Cuando una vez me dijeron que estaba loca, acepté el dictamen sin protestar: fue ésa la primera vez en la vida que se hizo justicia conmigo. Que nadie venga ahora a reclamarme cordura; mi cordura es mía y no pienso compartirla con nadie.

lunes, 15 de marzo de 2010

Primera vez con Haití.


A veces las malas historias se suelen justificar con argumentos parecidos a aquel que dice: “Cuando la generosidad del destino es muy grande, siempre hay un pozo en el que pueden caer todos los sueños”. A los protagonistas de esta historia el mundo les ha proporcionado el pozo, pero sin embargo, jamás antes les obsequió con la generosidad. Haití es, y ha sido siempre, un conjunto de pobres vidas olvidadas, esas a las que su miseria ni siquiera les ha dejado huir; un conjunto de trozos de tierra que solamente aparecen en los mapas, y de casas mal colocadas y peor construidas, incapaces de aguantar ni un suspiro, cuanto más un terremoto. ¿Sois capaces de imaginar que un temblor os quitara en cuestión de segundos todo lo que habéis conseguido con los años y con vuestro esfuerzo? Ellos sí.

Un temblor, y unas grietas que en poco tiempo permiten que el suelo se resquebraje, tragándose todo lo importante para miles de personas y provocando una parada forzosa del ritmo del país. Después de eso, ya no queda nada más que el silencio procedente del resto del mundo que reza por Haití, gritos de aquellos que comienzan a darse cuenta de su miserable suerte, y desesperación de todos aquellos que permanecen bajo los escombros a la espera de un milagro, de ayuda, de un simple sorbo de esperanza que les entregue un atisbo de la vida que les está empezando a faltar.
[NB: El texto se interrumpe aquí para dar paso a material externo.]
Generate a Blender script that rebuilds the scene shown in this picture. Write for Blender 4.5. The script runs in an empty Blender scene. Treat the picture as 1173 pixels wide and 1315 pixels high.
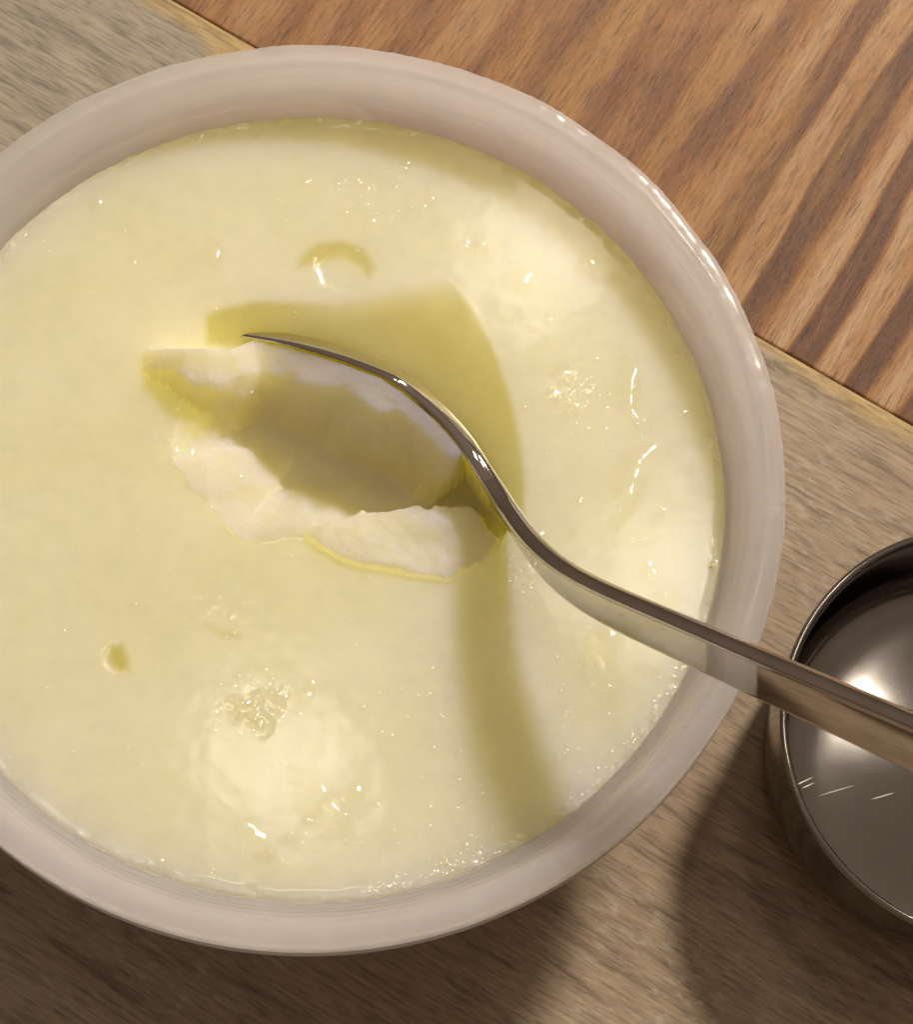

Y sobre estos escombros, personas que acaban de descubrir dónde está realmente Haití, y que pretenden echar una mano, dejarse la vida si hiciera falta. Por el cielo vuela la tristeza, las nubes oscuras y apagadas, y las voces que llegan desde el Primer Mundo para intentar buscar ese equilibrio, algo que sería como jugar a confiar en lo imposible. Junto a esto, un helicóptero impaciente por aterrizar en algún hueco que haya resistido al desastre. Entre las calles, locuras de unos y de otros, caos, sollozos y un suspiro, seguido de un grito de júbilo que se escapa a lo lejos. Un superviviente, dos, tres…; sin embargo, nada comparable a las espeluznante cifras de muertes que nos dejan sin ganas de probar bocado cada mediodía. En ese ambiente ya reina la angustia, el sonido amargo al hacer las fotografías que nos llegarán a nuestro país, y que nos harán recordar todo lo que tenemos y todo lo que podemos perder en tan poco tiempo en este mundo que, otra vez, no tuvo piedad con los más débiles.

Y nosotros seguimos aquí, afortunados, bajo una luz que desaparece cuando se hace de noche, pero que al día siguiente estamos seguros de que volverá a salir; algo poco probable para ellos, que desde entonces, viven bajo una sombra de horror que les impide hasta respirar. Aquí nosotros seguimos con nuestra rutina de siempre, aunque siendo más generosos que nunca. No obstante, de qué sirve hacer todo eso, si aquellos considerados los gobernantes del mundo parece que sólo se preocupan de, si son grandes, llegar aún más alto; si son poderosos, hacerse aún más; si el resto ya son pobres, terminar por sepultarlos. Por ello, difícil sería prosperar sin esa campaña de todos los que han ido, siguen allí o irán a esa parte de Sudamérica que teníamos tan olvidada, de esa tierra ahora convertida en ruinas, y de esas ruinas que se llevaron consigo miles de ilusiones y de familias. Difícil sería sin todos aquellos que arriesgan la vida para entregar un trozo de pan a una persona que ha estado sobreviviendo con 70 céntimos al día durante tantos años y que ahora han perdido incluso eso; sin los que se dejan el sudor operando las heridas de aquellos que pretendían dar de comer a sus hijos, dejando de comer ellos mismos; sin los que piden ayuda humanitaria al resto del mundo mientras cruzan miradas con unos ojos que reflejan más terror de lo que puede expresar un folio lleno de palabras.

Pero lo desolador no es únicamente lo que ocurre en Haití, donde es verdad que ya sólo queda algo parecido a un agujero negro, la mitad de la población y la confusión, el miedo y la rabia de todos aquellos que tienen que empezar una nueva vida sobre piedras y miseria; también existen otros muchos lugares envueltos en la misma desdicha, colocados en un camino por el que los del Primer Mundo nunca nos dignaríamos a pasear. Otros lugares igual de olvidados que Haití, los cuales, desgraciadamente, parece que esperan impacientes la llegada de algún terremoto que nos avise de que ellos también están allí, esperándonos.